Insights
Inadequately Reasoned Arbitral Award Not Enforced by Hong Kong Court
Jul 24, 2024Summary
In the case of A v B & ors [2024] HKCFI 751 (date of reasons for decision: 13 March 2024) the Hong Kong court set aside an order granted to enforce an arbitral award dated 25 August 2022 made by the sole arbitrator in an arbitration at the International Center for Dispute Resolution, under the Rules for International Commercial Arbitration of the American Arbitration Association (“Arbitration”), on the grounds that the Arbitrator had failed to give reasons for her decisions on key issues.
Background
The Arbitration concerned a dispute surrounding three License Agreements (“Agreements”) entered into by A, as Licensor of educational services, with B, as Licensee. C and D were shareholders of B and operators of education centres (“Centres”) under the Agreements. A sought payment of royalties under the Agreements from the Respondents, for operating further education centres after closure of the Centres under the Agreements, within the same locations as the Centres, and an injunction against the Respondents to restrain them from operating learning centres for a period of two years in Hong Kong.
It was not disputed that the three issues for the Arbitrator to consider in the Arbitration were as follows:
- Whether C and D had personally guaranteed the liabilities of the Licensee under the Agreements;
- The applicability and enforceability of the restrictive covenant under the Agreements; and
- The liability and quantification of the damages payable by the Respondents.
The Arbitrator granted the award in favour of A in respect of all three issues.

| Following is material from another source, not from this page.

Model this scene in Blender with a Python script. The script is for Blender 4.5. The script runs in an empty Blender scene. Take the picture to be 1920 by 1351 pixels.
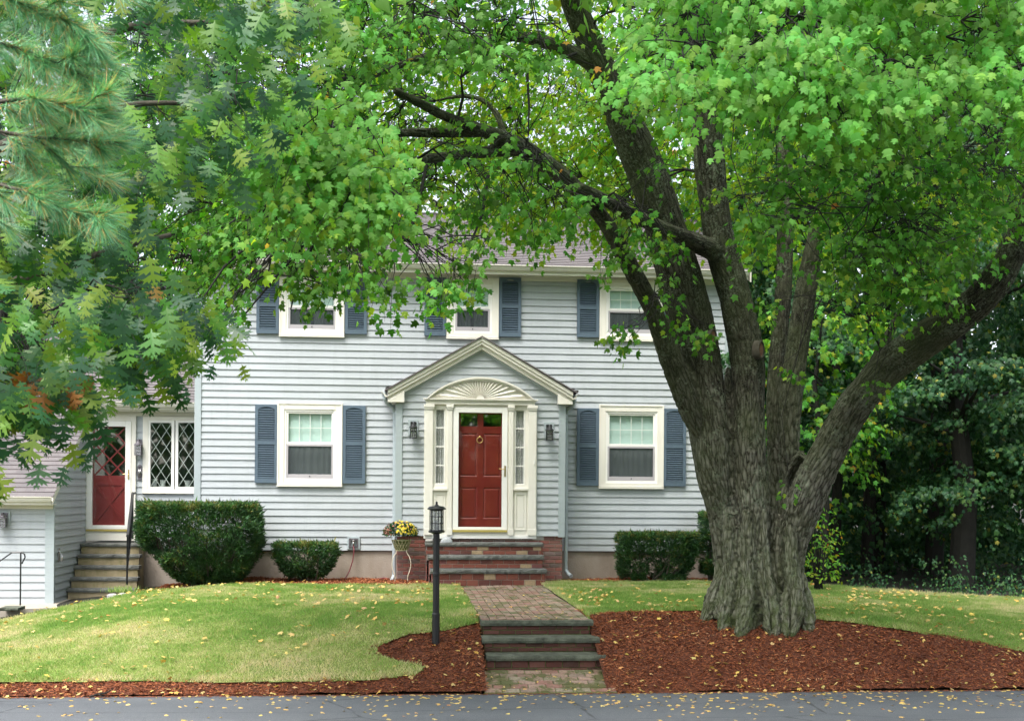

The Respondents challenged the arbitral award and sought to set it aside by reason that the Arbitrator had “…failed to give any reasons for her decisions”.
Principles
The principles behind a challenge to set aside an enforcement order of an arbitral award for failure to give adequate reasons are settled. The court cited the following cases for guidance on the factors that need to be considered:
- An arbitral award must be read and understood in its proper context, in particular against the context as to how the relevant issues have been argued before the arbitration tribunal. The reasoning process expressed in an award must be such that the readers of the award (who are mostly if not always the parties themselves only) can understand how and why the conclusion has been reached on a particular issue (R v F [2012] 5 HKLRD 278, paragraphs 36 & 37)
- The court of enforcement should not review the merits of the award. Nor is any mistake of fact or law made by the tribunal a ground to set aside or refuse enforcement of the award (Z v Y [2018] HKCFI 2342)
- An inference will be reached that the arbitrator has failed to consider an important pleaded issue only if such inference is shown to be clear and virtually inescapable. (LY v HW [2022] HKCFI 2267 citing from ASG v ASH [2016] SGHC 130)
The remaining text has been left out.